Ponzi got involved in fraud and trafficking of illegal immigrants, and was imprisoned. He found his way to Boston in the US where, after getting married and dabbling in various businesses which failed, he started a company, the ‘Securities Exchange Company’ to promote his now infamous scheme. With investments coming in at an ever-increasing rate, ‘Ponzi hired agents and paid them generous commissions’ and ‘investors were being paid impressive rates, encouraging others to invest.’

He was rolling in money and ‘began depositing the money in the Hanover Trust Bank of Boston, in the hope that once his account was large enough he could impose his will on the bank or even be made its president; he bought a controlling interest in the bank through himself and several friends after depositing $3 million. By July 1920, he had made millions. People were mortgaging their homes and investing their life savings. Most did not take their profits, but reinvested.’ He started to live luxuriously, and maintained accounts in several banks besides Hanover Trust.’

But Ponzi’s rapid rise naturally drew suspicion, with the realisation that Ponzi was merely ‘robbing Peter to pay Paul’, although ‘an initial investigation into Ponzi’s banking practices found nothing illegal’. Still there were fears on the part of Bank Commissioner Allen ‘that if major withdrawals exhausted Ponzi’s reserves, it would bring Boston’s banking system to its knees.’ Soon it all came crashing down for Ponzi. First, the Post came out with a front-page story about his activities in Montreal 13 years earlier—including his forgery conviction and his role at Zarossi’s scandal-ridden bank. That afternoon, Bank Commissioner Allen seized Hanover Trust after finding numerous irregularities in its books.’

What happened next was that ‘the news brought down five other banks in addition to Hanover Trust. His investors were practically wiped out, receiving less than 30 cents to the dollar. His investors lost about $20 million in 1920 dollars ($225 million in 2011 dollars); as a comparison, Bernie Madoff’s similar scheme that collapsed in 2008 cost his investors about $18 billion, 53 times the losses of Ponzi’s scheme.’
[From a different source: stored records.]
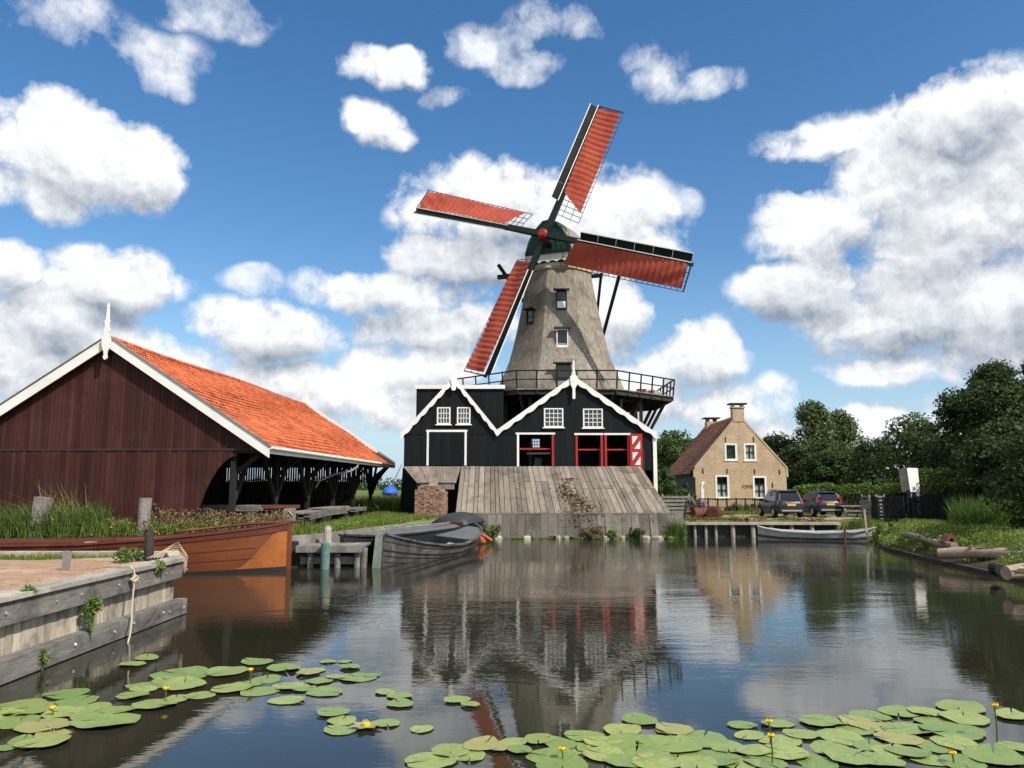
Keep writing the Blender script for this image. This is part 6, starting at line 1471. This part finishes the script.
# ------------------------------------------------------------------ sky and sun
SUN_AZ, SUN_EL = R(50), R(45)       # sun to the right of and behind the viewer
sdir = Vector((math.sin(SUN_AZ)*math.cos(SUN_EL), -math.cos(SUN_AZ)*math.cos(SUN_EL), math.sin(SUN_EL)))
sl = bpy.data.lights.new('sun', 'SUN'); sl.energy = 4.6; sl.angle = R(.53); sl.color = (1, .95, .87)
so = bpy.data.objects.new('sun', sl); COL.objects.link(so); so.rotation_euler = sdir.to_track_quat('Z', 'Y').to_euler(); so.location = (40, -40, 60)
world = bpy.data.worlds.new('World'); sc.world = world; world.use_nodes = True; nt = world.node_tree
for n_ in list(nt.nodes): nt.nodes.remove(n_)
outw = nt.nodes.new('ShaderNodeOutputWorld'); bg = nt.nodes.new('ShaderNodeBackground'); nt.links.new(bg.outputs[0], outw.inputs[0])
SKY = .10
sky = nt.nodes.new('ShaderNodeTexSky'); sky.sky_type = 'NISHITA'; sky.sun_disc = False; sky.sun_elevation = SUN_EL; sky.sun_rotation = math.atan2(sdir.x, sdir.y); sky.air_density = 1.0; sky.dust_density = .6; sky.ozone_density = 1.6
tc = nt.nodes.new('ShaderNodeTexCoord'); dirv = tc.outputs['Generated']
sep = nt.nodes.new('ShaderNodeSeparateXYZ'); nt.links.new(dirv, sep.inputs[0])
def vm(op, a, b=None):
    n_ = nt.nodes.new('ShaderNodeVectorMath'); n_.operation = op
    for i, v in enumerate((a, b)):
        if v is None: continue
        if isinstance(v, (tuple, list, Vector)): n_.inputs[i].default_value = v
        else: nt.links.new(v, n_.inputs[i])
    return n_
az = mathn(nt, 'ARCTAN2', sep.outputs[0], sep.outputs[1]); el = mathn(nt, 'ARCSINE', sep.outputs[2])
cbv = nt.nodes.new('ShaderNodeCombineXYZ'); nt.links.new(az, cbv.inputs[0]); nt.links.new(el, cbv.inputs[1]); ae = cbv.outputs[0]
def wn(scale, detail, rough, vec=None, color=False, off=(0, 0, 0)):
    n_ = nt.nodes.new('ShaderNodeTexNoise'); n_.inputs['Scale'].default_value = scale; n_.inputs['Detail'].default_value = detail; n_.inputs['Roughness'].default_value = rough
    nt.links.new(vm('ADD', vec or ae, off).outputs[0] if any(off) else (vec or ae), n_.inputs['Vector']); return n_.outputs['Color'] if color else n_.outputs['Fac']
warp = vm('MULTIPLY', vm('SUBTRACT', wn(11, 3, .55, None, True), (.5, .5, .5)).outputs[0], (.060, .045, 0)).outputs[0]
aw = vm('ADD', ae, warp).outputs[0]
def azel(px, py):
    a, y, z = ray(px, py); return math.atan2(a, y), math.atan2(z, math.hypot(a, y))
def blobfield(blobs, soft=1.):
    acc = None
    for (px, py, rx, ry, wt) in blobs:
        a0, e0 = azel(px, py); a1, e1 = azel(px+rx, py); a2, e2 = azel(px, py-ry); ra = math.hypot(a1-a0, e1-e0); re = abs(e2-e0)
        d = vm('MULTIPLY', vm('SUBTRACT', aw, (a0, e0, 0)).outputs[0], (1/ra, 1/re, 0)).outputs[0]
        q_ = mathn(nt, 'MULTIPLY', mathn(nt, 'SUBTRACT', 1., vm('DOT_PRODUCT', d, d).outputs['Value']), wt)
        acc = q_ if acc is None else mathn(nt, 'SMOOTH_MAX' if False else 'MAXIMUM', acc, q_)
    return acc
CL = [(75, 150, 105, 58, 1), (140, 165, 50, 45, 1), (25, 190, 60, 35, .9), (70, 20, 65, 24, .5), (140, 50, 62, 26, .5), (215, 12, 50, 22, .55), (168, 84, 26, 18, .35),
      (8, 268, 46, 36, 1), (110, 280, 78, 38, 1), (55, 320, 75, 45, 1), (10, 350, 80, 60, 1), (120, 345, 70, 40, .8), (200, 365, 60, 30, .6), (265, 332, 92, 34, 1), (262, 378, 85, 24, .8), (335, 395, 50, 22, .7), (250, 280, 30, 12, .4),
      (390, 68, 46, 20, .62), (402, 60, 24, 14, .72), (442, 96, 24, 10, .45), (372, 118, 30, 18, .7), (385, 136, 28, 14, .68), (485, 45, 46, 20, .45), (525, 70, 40, 14, .4), (560, 25, 52, 18, .42), (655, 68, 30, 22, .5), (705, 86, 36, 14, .38),
      (478, 205, 82, 48, 1), (460, 258, 75, 30, 1), (590, 215, 85, 52, 1), (640, 250, 42, 38, .9), (395, 292, 95, 26, .9), (345, 285, 40, 14, .5), (430, 328, 85, 30, .85), (420, 368, 75, 32, .9), (370, 405, 60, 25, .6),
      (615, 310, 42, 48, 1), (690, 360, 58, 38, 1), (640, 390, 66, 34, .9), (740, 405, 70, 24, .6), (675, 200, 20, 13, .4),
      (965, 120, 105, 58, 1), (890, 180, 90, 52, 1), (825, 140, 60, 24, .75), (830, 225, 80, 44, 1), (945, 230, 120, 62, 1), (800, 290, 72, 36, 1), (900, 305, 130, 58, 1), (1000, 310, 90, 80, 1), (1020, 180, 70, 100, 1), (900, 368, 85, 18, .6), (1080, 250, 120, 190, 1), (875, 425, 50, 20, .7), (960, 420, 60, 25, .5), (800, 440, 80, 20, .4), (-60, 300, 80, 120, .9), (-90, 130, 90, 80, .8)]
SH = [(px, py, rx*1.35, ry*1.4, wt) for px, py, rx, ry, wt in [(470, 262, 80, 26, 1), (430, 330, 72, 18, .7), (270, 352, 75, 16, .7), (60, 298, 40, 16, .6), (120, 316, 60, 18, .8), (60, 345, 70, 26, .6), (95, 200, 80, 16, .5), (20, 288, 36, 14, .5), (935, 150, 80, 34, .95), (985, 185, 60, 24, .7), (900, 238, 80, 16, .5), (800, 302, 70, 22, .9), (900, 292, 90, 22, .85), (985, 330, 80, 34, .9), (900, 345, 100, 18, .8), (690, 385, 50, 14, .4), (640, 335, 36, 16, .4), (400, 300, 70, 10, .5), (375, 143, 36, 8, .3), (395, 80, 40, 8, .25), (1010, 250, 50, 20, .5)]]
# elsewhere in the sky: loose cumulus
inview = ramp(nt, mathn(nt, 'ABSOLUTE', az), .62, .85)
gen = mathn(nt, 'SUBTRACT', mathn(nt, 'MULTIPLY', mathn(nt, 'SUBTRACT', mathn(nt, 'MULTIPLY', wn(2.6, 2, .5), 2.6), .35), inview), .8)
highc = mathn(nt, 'SUBTRACT', mathn(nt, 'MULTIPLY', mathn(nt, 'SUBTRACT', mathn(nt, 'MULTIPLY', wn(3.2, 2, .5, dirv), 2.6), .55), ramp(nt, el, .58, .8)), .8)
def vor(scale, detail, rough, off=(0, 0, 0), vec=None):
    n_ = nt.nodes.new('ShaderNodeTexVoronoi'); n_.voronoi_dimensions = '2D'; n_.feature = 'F1'; n_.normalize = True
    n_.inputs['Scale'].default_value = scale; n_.inputs['Detail'].default_value = detail; n_.inputs['Roughness'].default_value = rough; n_.inputs['Lacunarity'].default_value = 2.15
    nt.links.new(vm('ADD', vec, off).outputs[0], n_.inputs['Vector']); return n_.outputs['Distance']
CLW = [c for c in CL if c[4] < .58 and c[1] < 440]; CL = [c for c in CL if c not in CLW]
D0 = blobfield(CL); DW = blobfield([(a, b, c*1.15, d*1.25, 1) for a, b, c, d, e in CLW])
D = mathn(nt, 'MAXIMUM', mathn(nt, 'MAXIMUM', D0, gen), highc)
D = mathn(nt, 'MAXIMUM', D, -.8)
aw_keep = aw
aw = vm('ADD', aw_keep, (-.006, .030, 0)).outputs[0]
Dup = blobfield(CL)
aw = aw_keep
aw2 = vm('ADD', ae, vm('MULTIPLY', vm('SUBTRACT', wn(30, 4, .6, ae, True), (.5, .5, .5)).outputs[0], (.022, .018, 0)).outputs[0]).outputs[0]
fb = wn(13, 9, .60, aw2)
b1 = vor(12, 4, .62, (0, 0, 0), aw2); b2 = vor(12, 4, .62, (.006, .010, 0), aw2)
fbig = wn(6.5, 3, .5, ae)
puff = mathn(nt, 'SUBTRACT', .42, b1)
dens = mathn(nt, 'ADD', mathn(nt, 'ADD', mathn(nt, 'MULTIPLY', D, .95), mathn(nt, 'MULTIPLY', mathn(nt, 'SUBTRACT', fb, .5), 2.1)), mathn(nt, 'MULTIPLY', puff, 1.7))
dens = mathn(nt, 'ADD', dens, mathn(nt, 'MULTIPLY', mathn(nt, 'SUBTRACT', fbig, .5), 1.5))
thinw = ramp(nt, D, -.55, .1)
mask = mathn(nt, 'MULTIPLY', ramp(nt, dens, .0, .58), thinw)
densw = mathn(nt, 'ADD', mathn(nt, 'ADD', mathn(nt, 'MULTIPLY', DW, .55), mathn(nt, 'MULTIPLY', mathn(nt, 'SUBTRACT', fb, .5), 5.2)), mathn(nt, 'MULTIPLY', puff, .9))
mask = mathn(nt, 'MAXIMUM', mask, mathn(nt, 'MULTIPLY', mathn(nt, 'MULTIPLY', ramp(nt, densw, .0, 1.35), ramp(nt, DW, -.3, .3)), .88))
mask = mathn(nt, 'MULTIPLY', mask, ramp(nt, el, -.01, .03))
relief = mathn(nt, 'MULTIPLY', mathn(nt, 'SUBTRACT', b2, b1), 1.3)
base = mathn(nt, 'MULTIPLY', mathn(nt, 'SUBTRACT', Dup, mathn(nt, 'MAXIMUM', D0, -.3)), .52)
basec = nt.nodes.new('ShaderNodeClamp'); nt.links.new(base, basec.inputs[0]); basec.inputs[1].default_value = -.16; basec.inputs[2].default_value = .28
shade = mathn(nt, 'MULTIPLY', mathn(nt, 'POWER', mathn(nt, 'MAXIMUM', blobfield(SH), 0.), .8), mathn(nt, 'ADD', .55, mathn(nt, 'MULTIPLY', puff, 1.4)))
lum = mathn(nt, 'SUBTRACT', mathn(nt, 'SUBTRACT', mathn(nt, 'ADD', .735, relief), mathn(nt, 'MULTIPLY', shade, .48)), basec.outputs[0])
lum = mathn(nt, 'ADD', lum, mathn(nt, 'MULTIPLY', mathn(nt, 'SUBTRACT', fb, .5), .7))
cloudc = mixc(nt, ramp(nt, lum, .12, .88), (.235, .285, .36), (.86, .875, .89))
skyc = vm('SCALE', sky.outputs[0]); skyc.inputs['Scale'].default_value = SKY
hs_ = nt.nodes.new('ShaderNodeHueSaturation'); hs_.inputs['Saturation'].default_value = 1.30; hs_.inputs['Value'].default_value = 1.2; nt.links.new(skyc.outputs[0], hs_.inputs['Color'])
hz_ = mathn(nt, 'MULTIPLY', mathn(nt, 'POWER', ramp(nt, el, .30, 0.), 1.6), .75)
final = mixc(nt, mask, mixc(nt, hz_, hs_.outputs[0], (.36, .53, .74)), cloudc)
fs = vm('SCALE', final); fs.inputs['Scale'].default_value = 1/SKY
nt.links.new(fs.outputs[0], bg.inputs['Color']); bg.inputs['Strength'].default_value = SKY
world.cycles.sampling_method = 'MANUAL'; world.cycles.sample_map_resolution = 512

# ------------------------------------------------------------------ render settings
sc.render.engine = 'CYCLES'; sc.cycles.use_denoising = True; sc.cycles.max_bounces = 6; sc.cycles.diffuse_bounces = 3; sc.cycles.glossy_bounces = 3; sc.cycles.transparent_max_bounces = 8; sc.cycles.transmission_bounces = 3
sc.cycles.caustics_reflective = False; sc.cycles.caustics_refractive = False; sc.cycles.sample_clamp_indirect = 6
vs = sc.view_settings; sc.display_settings.display_device = 'sRGB'; vs.view_transform = 'Standard'; vs.look = 'None'; vs.exposure = .3; vs.gamma = 1; vs.use_curve_mapping = False
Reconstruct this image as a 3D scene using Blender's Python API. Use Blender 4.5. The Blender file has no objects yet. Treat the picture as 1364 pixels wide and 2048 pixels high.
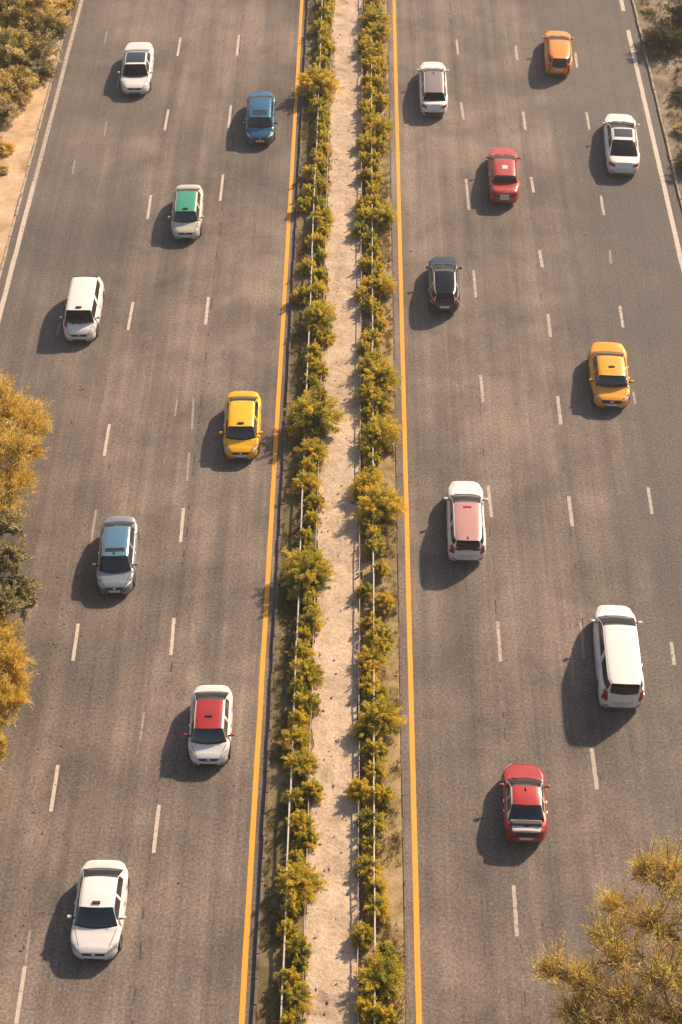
import bpy, bmesh, math, random
from mathutils import Vector, Matrix, noise
from mathutils.bvhtree import BVHTree

# ---------------------------------------------------------------- camera, light
scene = bpy.context.scene
C = scene.collection
R = math.radians

cam_d = bpy.data.cameras.new('camera')
cam = bpy.data.objects.new('camera', cam_d)
C.objects.link(cam)
cam.location = (0, 0, 52.5)
cam.rotation_euler = (R(44), 0, R(0.664))
cam_d.sensor_fit = 'VERTICAL'
cam_d.sensor_height = 36.0
cam_d.lens = 3118 / 2048 * 36.0
cam_d.clip_end = 6000
cam_d.clip_start = 0.5
scene.camera = cam

SUN_EL, SUN_AZ = 35.0, 44.0          # azimuth clockwise from +Y (far right of the picture)
world = bpy.data.worlds.new('World')
scene.world = world
world.use_nodes = True
wn = world.node_tree
bg = wn.nodes['Background']
sky = wn.nodes.new('ShaderNodeTexSky')
sky.sky_type = 'NISHITA'
sky.sun_disc = False
sky.sun_elevation = R(SUN_EL)
sky.sun_rotation = R(SUN_AZ)
sky.air_density = 1.0
sky.dust_density = 2.5
sky.ozone_density = 0.6
wn.links.new(sky.outputs[0], bg.inputs[0])
bg.inputs[1].default_value = 0.08

sun_d = bpy.data.lights.new('sun', 'SUN')
sun_d.energy = 4.8
sun_d.angle = R(1.8)
sun_d.color = (1.0, 0.78, 0.57)
sun = bpy.data.objects.new('sun', sun_d)
C.objects.link(sun)
sv = Vector((math.sin(R(SUN_AZ)) * math.cos(R(SUN_EL)), math.cos(R(SUN_AZ)) * math.cos(R(SUN_EL)), math.sin(R(SUN_EL))))
sun.rotation_euler = sv.to_track_quat('Z', 'Y').to_euler()
sun.location = (40, 40, 60)

scene.view_settings.view_transform = 'Standard'
scene.view_settings.look = 'None'
scene.view_settings.gamma = 1.0
scene.view_settings.use_curve_mapping = False
scene.view_settings.exposure = 0.68

# ---------------------------------------------------------------- helpers
def tag(o, label=None, cat=None, group=None, kind=None):
    if label: o['label'] = label
    if cat: o['category'] = cat
    if group: o['group'] = group
    if kind: o['kind'] = kind
    return o

def link(name, data, parent=None, loc=None):
    o = bpy.data.objects.new(name, data)
    C.objects.link(o)
    if parent: o.parent = parent
    if loc: o.location = loc
    return o

def mesh(name, verts, faces, mat=None, smooth=False, sharp=None):
    me = bpy.data.meshes.new(name)
    me.from_pydata([tuple(v) for v in verts], [], faces)
    if mat: me.materials.append(mat)
    if smooth:
        me.polygons.foreach_set('use_smooth', [True] * len(me.polygons))
        if sharp:
            me.set_sharp_from_angle(angle=R(sharp))
    me.update()
    return me

class MB:
    def __init__(s): s.v = []; s.f = []
    def box(s, x0, x1, y0, y1, z0, z1):
        b = len(s.v)
        s.v += [(x0,y0,z0),(x1,y0,z0),(x1,y1,z0),(x0,y1,z0),(x0,y0,z1),(x1,y0,z1),(x1,y1,z1),(x0,y1,z1)]
        s.f += [(b,b+3,b+2,b+1),(b+4,b+5,b+6,b+7),(b,b+1,b+5,b+4),(b+1,b+2,b+6,b+5),(b+2,b+3,b+7,b+6),(b+3,b,b+4,b+7)]
    def bbox(s, x0, x1, y0, y1, z0, z1, c=0.02):
        # box whose upper edges are chamfered
        b = len(s.v)
        s.v += [(x0,y0,z0),(x1,y0,z0),(x1,y1,z0),(x0,y1,z0),
                (x0,y0,z1-c),(x1,y0,z1-c),(x1,y1,z1-c),(x0,y1,z1-c),
                (x0+c,y0+c,z1),(x1-c,y0+c,z1),(x1-c,y1-c,z1),(x0+c,y1-c,z1)]
        s.f += [(b,b+3,b+2,b+1)]
        for k in range(4):
            n = (k+1) % 4
            s.f += [(b+k,b+n,b+4+n,b+4+k),(b+4+k,b+4+n,b+8+n,b+8+k)]
        s.f += [(b+8,b+9,b+10,b+11)]
    def quad(s, a, b_, c, d):
        b = len(s.v); s.v += [a, b_, c, d]; s.f.append((b,b+1,b+2,b+3))
    def tube(s, pts, rads, n=5):
        b = len(s.v)
        for i, p in enumerate(pts):
            p = Vector(p)
            if i == 0: t = Vector(pts[1]) - p
            elif i == len(pts)-1: t = p - Vector(pts[i-1])
            else: t = Vector(pts[i+1]) - Vector(pts[i-1])
            if t.length < 1e-6: t = Vector((0,0,1))
            t.normalize()
            a = t.cross(Vector((0,0,1)) if abs(t.z) < 0.9 else Vector((1,0,0))).normalized()
            c = t.cross(a)
            for k in range(n):
                an = 2*math.pi*k/n
                s.v.append(tuple(p + (a*math.cos(an) + c*math.sin(an))*rads[i]))
        for i in range(len(pts)-1):
            for k in range(n):
                k2 = (k+1) % n
                s.f.append((b+i*n+k, b+i*n+k2, b+(i+1)*n+k2, b+(i+1)*n+k))
        s.f.append(tuple(b+k for k in range(n))[::-1])
        e = b+(len(pts)-1)*n
        s.f.append(tuple(e+k for k in range(n)))
    def mesh(s, name, mat, smooth=False, sharp=None):
        return mesh(name, s.v, s.f, mat, smooth, sharp)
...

We would recall that even here a major scandal was that of the NPF funds which were in deposit at the MCB. To date, the scandal has not been elucidated to the satisfaction of the various stakeholders and the population. Nobody knows what has happened to the N’Tan report by Singaporean experts. Besides Ponzi or Ponzi-like schemes, we find that banks are advertising fantastic and alluring monthly interest rates on their ‘super’ credit cards, encouraging people to lead lives well beyond their means.

People must also be cautioned about Ponzi banks, and be very careful to read and study in between the lines and scrutinise the small print before they decide to place their hard-earned moneys where the attractive terms may turn out to be more of a trap. As Alexandre Dumas said. les affaires c’est l’argent des autres’ , and there are unscrupulous schemers hiding behind decent-looking facades who are out to dig as much as possible into the pockets of unsuspecting les autres.

Just beware of any proposal, whether from bank or individual, that smells strongly of Ponzi!